Memories of her childhood in T&T in the 1950s and 1960s, inspired the works of visual artist Indra Persad Milowe.

Now based in Salem, Massachusetts in the US, Milowe said her interest in nature, still life and design was sparked by her art teacher at St Augustine Girls High School, Helga Mohammed, originally from Madrid, Spain, who was married to a Trinidadian.

She recalled: “On my first day in her class at age 12, written on her blackboard were, ‘Art is not only a painting hanging up on a wall, Art is in every aspect of your daily life.’ These words have been stuck in my head since.”

Her paintings were chosen for the school’s yearbook for two consecutive years.

“At age 15, I painted from nature—orchids on a branch. At age 16, I did a still life—a display of an apple, pear, and a bunch of grapes. Those two paintings and all the incredible reviews that came with them lifted my confidence in my artwork,” she said.

She read a book that led her to think about all the kitchens she had cooked in, including her favourite, her grandmother’s kitchen.

“She cooked with three chulhas. They required a lot of skill to manipulate the pieces of wood, to keep the flame burning correctly,” she revealed.

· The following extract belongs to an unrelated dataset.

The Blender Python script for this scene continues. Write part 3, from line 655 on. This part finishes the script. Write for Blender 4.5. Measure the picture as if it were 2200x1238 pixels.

“To become an ‘eligible bride’, one of the requirements was to be able to puff a paratha, with the right texture and consistency. After mastering that skill, you are allowed to place your handprint on her kitchen wall. It was like graduation.”

That kitchen reminded Milowe of the different foods that were cooked for different festivals, so her first painting was of her grandmother’s kitchen.

“As I began to plan out this painting, I remembered the smell of freshly made laddoos which was a favourite dessert of ours and of Lord Ganesh. Lord Ganesh is the remover of all obstacles and the first Hindu deity to be worshipped in all festivals and ceremonies, therefore my second painting was Ganesh Chaturthi,” she said.

“There is a personal story behind every one of my paintings,” added Milowe who has painted every single festival celebrated in T&T, as well as depictions of the folklore stories she heard while growing up.

This is the title for her current exhibition, Festivals and Folklore of Trinidad, West Indies.

Milowe, who retired from general, ophthalmic and psychiatric nursing in 2019, now focuses on art full-time, working on canvas with multicoloured and gold acrylic paints.